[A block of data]
▬▬▬▬▬▬▬▬▬▬

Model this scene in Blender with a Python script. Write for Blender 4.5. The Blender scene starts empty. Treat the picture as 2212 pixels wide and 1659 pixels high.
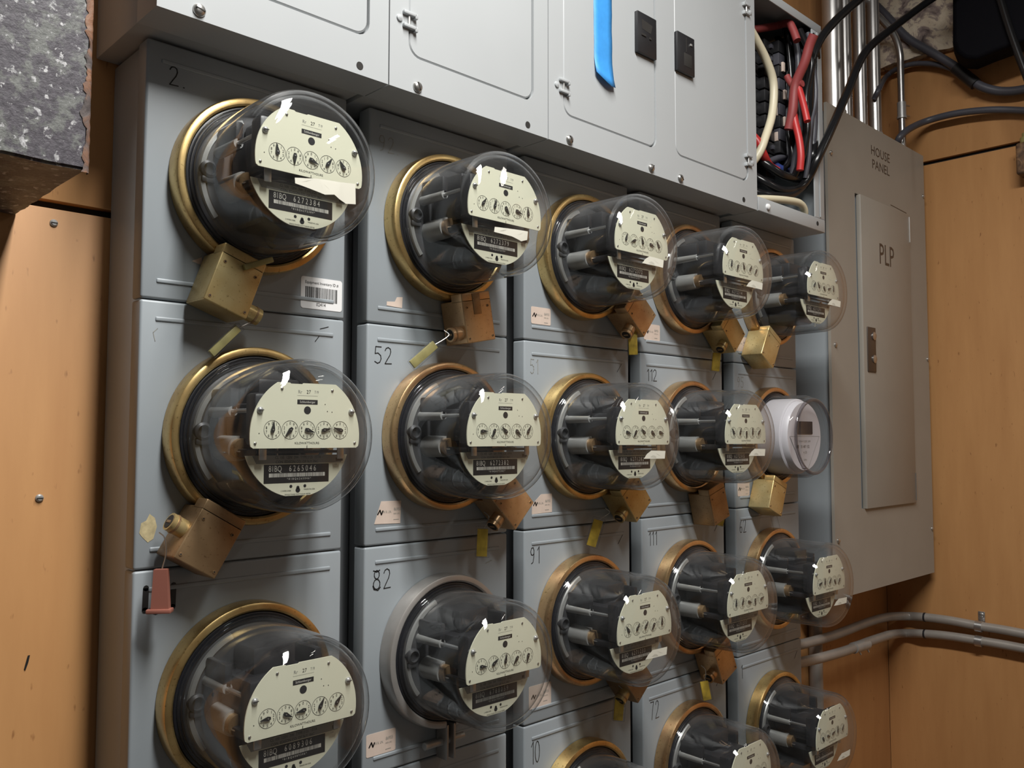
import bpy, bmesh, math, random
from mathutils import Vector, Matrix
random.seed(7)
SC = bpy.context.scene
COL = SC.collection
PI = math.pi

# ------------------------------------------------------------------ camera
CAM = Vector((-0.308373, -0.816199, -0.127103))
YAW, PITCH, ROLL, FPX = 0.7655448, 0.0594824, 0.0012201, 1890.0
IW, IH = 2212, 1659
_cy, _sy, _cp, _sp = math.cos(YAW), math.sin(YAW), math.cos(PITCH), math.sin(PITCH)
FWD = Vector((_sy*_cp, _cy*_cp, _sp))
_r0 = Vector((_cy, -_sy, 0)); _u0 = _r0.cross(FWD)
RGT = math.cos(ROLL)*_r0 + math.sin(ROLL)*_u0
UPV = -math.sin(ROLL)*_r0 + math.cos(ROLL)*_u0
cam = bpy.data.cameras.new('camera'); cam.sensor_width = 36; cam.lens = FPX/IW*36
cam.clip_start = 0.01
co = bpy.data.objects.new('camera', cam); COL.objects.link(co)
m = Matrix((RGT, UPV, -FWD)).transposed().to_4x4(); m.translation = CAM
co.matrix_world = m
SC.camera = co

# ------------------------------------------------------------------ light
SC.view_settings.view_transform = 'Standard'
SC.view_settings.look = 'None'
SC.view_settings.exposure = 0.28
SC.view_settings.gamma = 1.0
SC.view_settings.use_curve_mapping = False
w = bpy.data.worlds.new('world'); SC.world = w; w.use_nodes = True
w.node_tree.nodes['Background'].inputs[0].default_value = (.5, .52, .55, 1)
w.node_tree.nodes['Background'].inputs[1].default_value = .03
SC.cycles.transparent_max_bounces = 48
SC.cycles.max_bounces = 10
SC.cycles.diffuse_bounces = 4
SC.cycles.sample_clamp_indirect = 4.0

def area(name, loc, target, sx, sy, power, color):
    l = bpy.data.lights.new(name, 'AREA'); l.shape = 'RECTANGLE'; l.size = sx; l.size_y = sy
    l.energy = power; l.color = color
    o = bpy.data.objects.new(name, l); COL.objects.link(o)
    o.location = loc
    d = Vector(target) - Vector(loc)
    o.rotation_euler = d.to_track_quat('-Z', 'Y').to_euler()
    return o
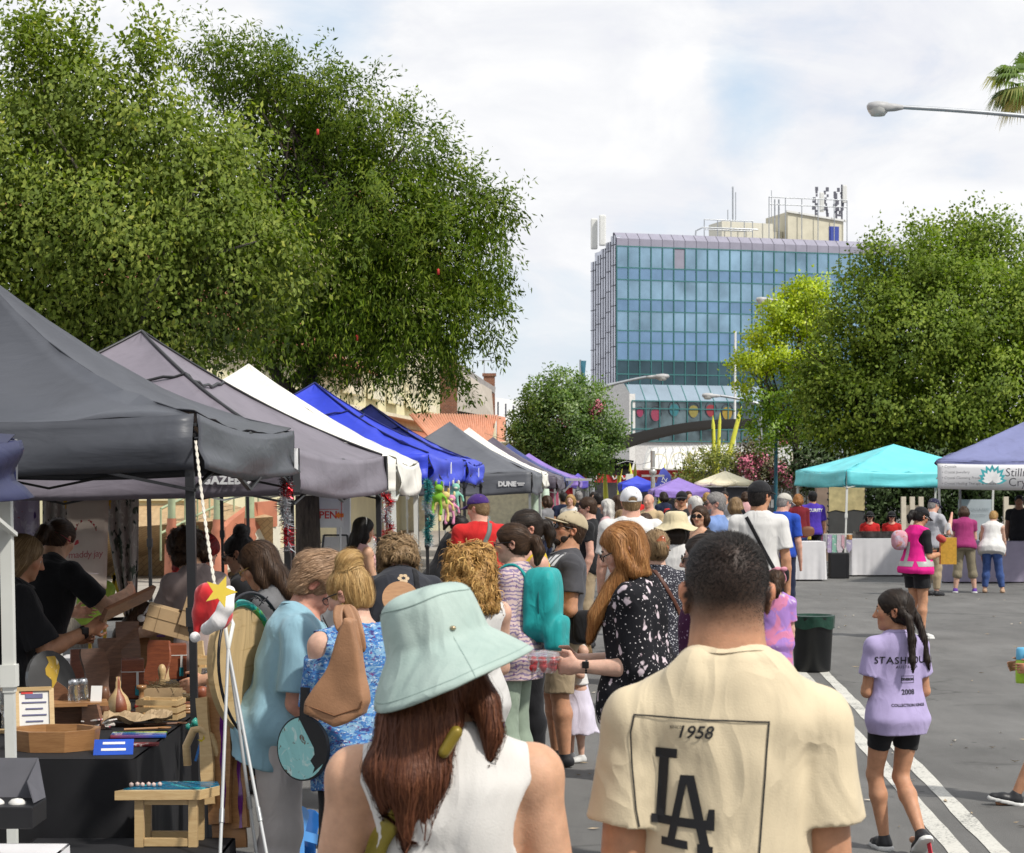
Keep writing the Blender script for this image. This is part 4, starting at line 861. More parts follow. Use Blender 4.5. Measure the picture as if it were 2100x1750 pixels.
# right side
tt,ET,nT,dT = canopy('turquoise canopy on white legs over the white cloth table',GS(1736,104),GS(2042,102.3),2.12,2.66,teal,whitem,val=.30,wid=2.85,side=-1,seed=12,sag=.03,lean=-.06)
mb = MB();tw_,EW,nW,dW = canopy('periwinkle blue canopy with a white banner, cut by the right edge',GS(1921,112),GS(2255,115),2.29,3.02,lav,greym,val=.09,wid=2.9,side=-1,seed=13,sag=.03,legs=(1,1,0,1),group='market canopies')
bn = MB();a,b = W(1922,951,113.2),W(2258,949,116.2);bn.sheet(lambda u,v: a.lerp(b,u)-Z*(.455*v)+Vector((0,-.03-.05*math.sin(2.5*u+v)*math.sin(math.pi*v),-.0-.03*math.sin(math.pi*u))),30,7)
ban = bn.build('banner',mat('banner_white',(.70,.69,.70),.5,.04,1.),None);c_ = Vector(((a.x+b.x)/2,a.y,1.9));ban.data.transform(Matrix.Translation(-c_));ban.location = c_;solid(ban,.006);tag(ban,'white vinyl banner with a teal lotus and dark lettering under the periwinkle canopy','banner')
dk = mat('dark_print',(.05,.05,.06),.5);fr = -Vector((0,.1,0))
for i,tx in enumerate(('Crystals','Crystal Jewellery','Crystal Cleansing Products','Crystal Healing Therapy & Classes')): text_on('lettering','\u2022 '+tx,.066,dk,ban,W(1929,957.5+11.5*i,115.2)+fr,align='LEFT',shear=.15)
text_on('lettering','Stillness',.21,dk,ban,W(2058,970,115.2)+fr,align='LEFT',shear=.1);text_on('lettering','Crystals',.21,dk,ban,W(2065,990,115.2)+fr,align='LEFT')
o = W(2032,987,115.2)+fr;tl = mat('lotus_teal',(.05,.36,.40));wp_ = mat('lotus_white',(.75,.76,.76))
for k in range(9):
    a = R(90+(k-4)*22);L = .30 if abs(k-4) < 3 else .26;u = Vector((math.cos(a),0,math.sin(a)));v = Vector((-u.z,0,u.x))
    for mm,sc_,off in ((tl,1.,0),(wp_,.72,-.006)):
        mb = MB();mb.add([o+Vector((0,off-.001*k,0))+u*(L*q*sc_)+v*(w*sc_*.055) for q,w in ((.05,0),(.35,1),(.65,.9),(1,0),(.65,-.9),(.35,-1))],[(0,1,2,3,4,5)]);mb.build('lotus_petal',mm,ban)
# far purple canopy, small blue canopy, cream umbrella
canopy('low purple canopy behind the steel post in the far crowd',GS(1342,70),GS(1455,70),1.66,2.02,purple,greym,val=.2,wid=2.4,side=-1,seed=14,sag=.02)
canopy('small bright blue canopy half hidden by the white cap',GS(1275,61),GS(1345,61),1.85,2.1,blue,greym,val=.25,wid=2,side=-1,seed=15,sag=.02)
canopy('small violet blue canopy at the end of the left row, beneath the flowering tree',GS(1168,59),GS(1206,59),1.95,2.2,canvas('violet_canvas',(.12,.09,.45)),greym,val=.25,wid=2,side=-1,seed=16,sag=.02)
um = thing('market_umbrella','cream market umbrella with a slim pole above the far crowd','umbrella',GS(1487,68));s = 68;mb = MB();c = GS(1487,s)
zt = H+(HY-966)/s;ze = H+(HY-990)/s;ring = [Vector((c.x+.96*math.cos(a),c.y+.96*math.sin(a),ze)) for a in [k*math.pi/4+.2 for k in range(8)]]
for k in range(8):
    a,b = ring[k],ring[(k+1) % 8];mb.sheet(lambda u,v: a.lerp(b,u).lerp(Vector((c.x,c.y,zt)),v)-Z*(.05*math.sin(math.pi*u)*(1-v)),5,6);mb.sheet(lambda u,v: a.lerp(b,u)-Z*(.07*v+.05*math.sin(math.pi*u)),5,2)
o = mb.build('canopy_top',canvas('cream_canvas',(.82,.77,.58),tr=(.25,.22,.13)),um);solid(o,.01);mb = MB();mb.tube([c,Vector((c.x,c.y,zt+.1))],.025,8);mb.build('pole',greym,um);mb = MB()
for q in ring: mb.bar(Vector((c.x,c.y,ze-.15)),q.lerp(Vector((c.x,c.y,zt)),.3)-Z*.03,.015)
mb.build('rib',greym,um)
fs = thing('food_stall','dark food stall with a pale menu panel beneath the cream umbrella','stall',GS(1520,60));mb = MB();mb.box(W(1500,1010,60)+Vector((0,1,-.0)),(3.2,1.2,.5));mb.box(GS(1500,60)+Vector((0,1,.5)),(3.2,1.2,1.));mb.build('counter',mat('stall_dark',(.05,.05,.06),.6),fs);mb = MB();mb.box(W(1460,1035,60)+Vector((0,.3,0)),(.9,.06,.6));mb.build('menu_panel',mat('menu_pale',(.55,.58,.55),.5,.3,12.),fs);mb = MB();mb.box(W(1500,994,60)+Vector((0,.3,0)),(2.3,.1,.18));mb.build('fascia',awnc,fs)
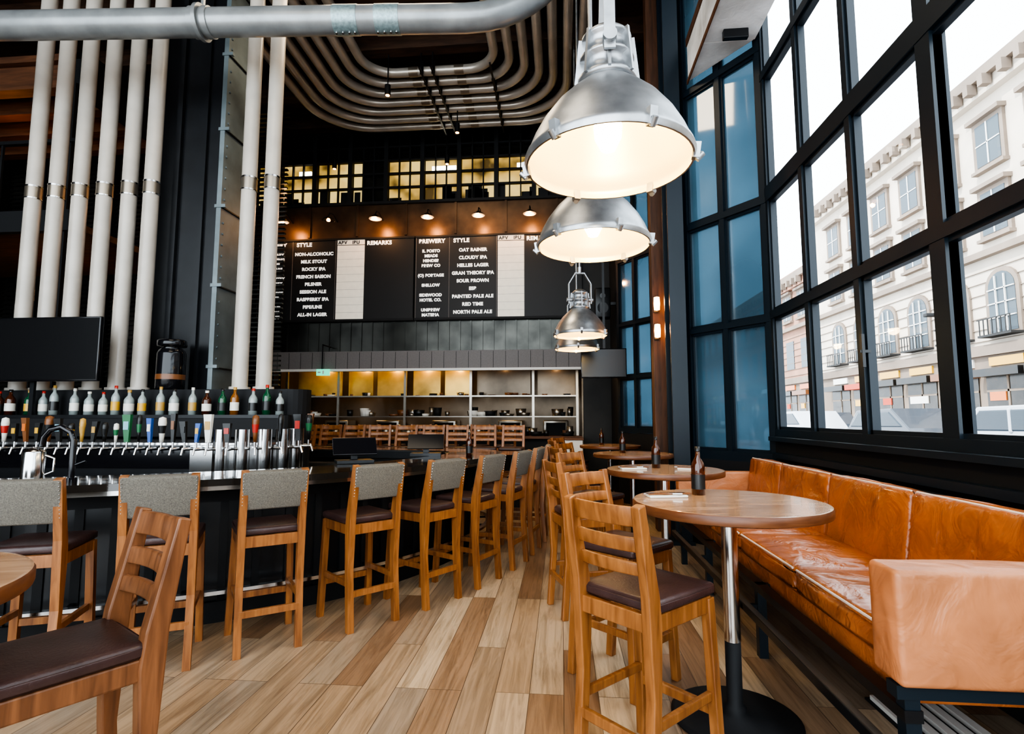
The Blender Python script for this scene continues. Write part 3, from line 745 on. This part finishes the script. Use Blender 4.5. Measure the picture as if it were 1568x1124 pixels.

▬▬▬▬▬▬▬▬▬▬

Retype every entry verbatim and exclude the pictures from the copy.

Model this scene in Blender with a Python script. Write for Blender 4.5. The Blender scene starts empty. Treat the picture as 2212 pixels wide and 1659 pixels high.
import bpy, bmesh, math, random
from mathutils import Vector, Matrix
random.seed(7)
SC = bpy.context.scene
COL = SC.collection
PI = math.pi

# ------------------------------------------------------------------ camera
CAM = Vector((-0.308373, -0.816199, -0.127103))
YAW, PITCH, ROLL, FPX = 0.7655448, 0.0594824, 0.0012201, 1890.0
IW, IH = 2212, 1659
_cy, _sy, _cp, _sp = math.cos(YAW), math.sin(YAW), math.cos(PITCH), math.sin(PITCH)
FWD = Vector((_sy*_cp, _cy*_cp, _sp))
_r0 = Vector((_cy, -_sy, 0)); _u0 = _r0.cross(FWD)
RGT = math.cos(ROLL)*_r0 + math.sin(ROLL)*_u0
UPV = -math.sin(ROLL)*_r0 + math.cos(ROLL)*_u0
cam = bpy.data.cameras.new('camera'); cam.sensor_width = 36; cam.lens = FPX/IW*36
cam.clip_start = 0.01
co = bpy.data.objects.new('camera', cam); COL.objects.link(co)
m = Matrix((RGT, UPV, -FWD)).transposed().to_4x4(); m.translation = CAM
co.matrix_world = m
SC.camera = co

# ------------------------------------------------------------------ light
SC.view_settings.view_transform = 'Standard'
SC.view_settings.look = 'None'
SC.view_settings.exposure = 0.28
SC.view_settings.gamma = 1.0
SC.view_settings.use_curve_mapping = False
w = bpy.data.worlds.new('world'); SC.world = w; w.use_nodes = True
w.node_tree.nodes['Background'].inputs[0].default_value = (.5, .52, .55, 1)
w.node_tree.nodes['Background'].inputs[1].default_value = .03
SC.cycles.transparent_max_bounces = 48
SC.cycles.max_bounces = 10
SC.cycles.diffuse_bounces = 4
SC.cycles.sample_clamp_indirect = 4.0

def area(name, loc, target, sx, sy, power, color):
    l = bpy.data.lights.new(name, 'AREA'); l.shape = 'RECTANGLE'; l.size = sx; l.size_y = sy
    l.energy = power; l.color = color
    o = bpy.data.objects.new(name, l); COL.objects.link(o)
    o.location = loc
    d = Vector(target) - Vector(loc)
    o.rotation_euler = d.to_track_quat('-Z', 'Y').to_euler()
    return o
Keep writing the Blender script for this image. This is part 4, starting at line 861. More parts follow. Use Blender 4.5. Measure the picture as if it were 2100x1750 pixels.
# right side
tt,ET,nT,dT = canopy('turquoise canopy on white legs over the white cloth table',GS(1736,104),GS(2042,102.3),2.12,2.66,teal,whitem,val=.30,wid=2.85,side=-1,seed=12,sag=.03,lean=-.06)
mb = MB();tw_,EW,nW,dW = canopy('periwinkle blue canopy with a white banner, cut by the right edge',GS(1921,112),GS(2255,115),2.29,3.02,lav,greym,val=.09,wid=2.9,side=-1,seed=13,sag=.03,legs=(1,1,0,1),group='market canopies')
bn = MB();a,b = W(1922,951,113.2),W(2258,949,116.2);bn.sheet(lambda u,v: a.lerp(b,u)-Z*(.455*v)+Vector((0,-.03-.05*math.sin(2.5*u+v)*math.sin(math.pi*v),-.0-.03*math.sin(math.pi*u))),30,7)
ban = bn.build('banner',mat('banner_white',(.70,.69,.70),.5,.04,1.),None);c_ = Vector(((a.x+b.x)/2,a.y,1.9));ban.data.transform(Matrix.Translation(-c_));ban.location = c_;solid(ban,.006);tag(ban,'white vinyl banner with a teal lotus and dark lettering under the periwinkle canopy','banner')
dk = mat('dark_print',(.05,.05,.06),.5);fr = -Vector((0,.1,0))
for i,tx in enumerate(('Crystals','Crystal Jewellery','Crystal Cleansing Products','Crystal Healing Therapy & Classes')): text_on('lettering','\u2022 '+tx,.066,dk,ban,W(1929,957.5+11.5*i,115.2)+fr,align='LEFT',shear=.15)
text_on('lettering','Stillness',.21,dk,ban,W(2058,970,115.2)+fr,align='LEFT',shear=.1);text_on('lettering','Crystals',.21,dk,ban,W(2065,990,115.2)+fr,align='LEFT')
o = W(2032,987,115.2)+fr;tl = mat('lotus_teal',(.05,.36,.40));wp_ = mat('lotus_white',(.75,.76,.76))
for k in range(9):
    a = R(90+(k-4)*22);L = .30 if abs(k-4) < 3 else .26;u = Vector((math.cos(a),0,math.sin(a)));v = Vector((-u.z,0,u.x))
    for mm,sc_,off in ((tl,1.,0),(wp_,.72,-.006)):
        mb = MB();mb.add([o+Vector((0,off-.001*k,0))+u*(L*q*sc_)+v*(w*sc_*.055) for q,w in ((.05,0),(.35,1),(.65,.9),(1,0),(.65,-.9),(.35,-1))],[(0,1,2,3,4,5)]);mb.build('lotus_petal',mm,ban)
# far purple canopy, small blue canopy, cream umbrella
canopy('low purple canopy behind the steel post in the far crowd',GS(1342,70),GS(1455,70),1.66,2.02,purple,greym,val=.2,wid=2.4,side=-1,seed=14,sag=.02)
canopy('small bright blue canopy half hidden by the white cap',GS(1275,61),GS(1345,61),1.85,2.1,blue,greym,val=.25,wid=2,side=-1,seed=15,sag=.02)
canopy('small violet blue canopy at the end of the left row, beneath the flowering tree',GS(1168,59),GS(1206,59),1.95,2.2,canvas('violet_canvas',(.12,.09,.45)),greym,val=.25,wid=2,side=-1,seed=16,sag=.02)
um = thing('market_umbrella','cream market umbrella with a slim pole above the far crowd','umbrella',GS(1487,68));s = 68;mb = MB();c = GS(1487,s)
zt = H+(HY-966)/s;ze = H+(HY-990)/s;ring = [Vector((c.x+.96*math.cos(a),c.y+.96*math.sin(a),ze)) for a in [k*math.pi/4+.2 for k in range(8)]]
for k in range(8):
    a,b = ring[k],ring[(k+1) % 8];mb.sheet(lambda u,v: a.lerp(b,u).lerp(Vector((c.x,c.y,zt)),v)-Z*(.05*math.sin(math.pi*u)*(1-v)),5,6);mb.sheet(lambda u,v: a.lerp(b,u)-Z*(.07*v+.05*math.sin(math.pi*u)),5,2)
o = mb.build('canopy_top',canvas('cream_canvas',(.82,.77,.58),tr=(.25,.22,.13)),um);solid(o,.01);mb = MB();mb.tube([c,Vector((c.x,c.y,zt+.1))],.025,8);mb.build('pole',greym,um);mb = MB()
for q in ring: mb.bar(Vector((c.x,c.y,ze-.15)),q.lerp(Vector((c.x,c.y,zt)),.3)-Z*.03,.015)
mb.build('rib',greym,um)
fs = thing('food_stall','dark food stall with a pale menu panel beneath the cream umbrella','stall',GS(1520,60));mb = MB();mb.box(W(1500,1010,60)+Vector((0,1,-.0)),(3.2,1.2,.5));mb.box(GS(1500,60)+Vector((0,1,.5)),(3.2,1.2,1.));mb.build('counter',mat('stall_dark',(.05,.05,.06),.6),fs);mb = MB();mb.box(W(1460,1035,60)+Vector((0,.3,0)),(.9,.06,.6));mb.build('menu_panel',mat('menu_pale',(.55,.58,.55),.5,.3,12.),fs);mb = MB();mb.box(W(1500,994,60)+Vector((0,.3,0)),(2.3,.1,.18));mb.build('fascia',awnc,fs)
The Blender Python script for this scene continues. Write part 3, from line 745 on. This part finishes the script. Use Blender 4.5. Measure the picture as if it were 1568x1124 pixels.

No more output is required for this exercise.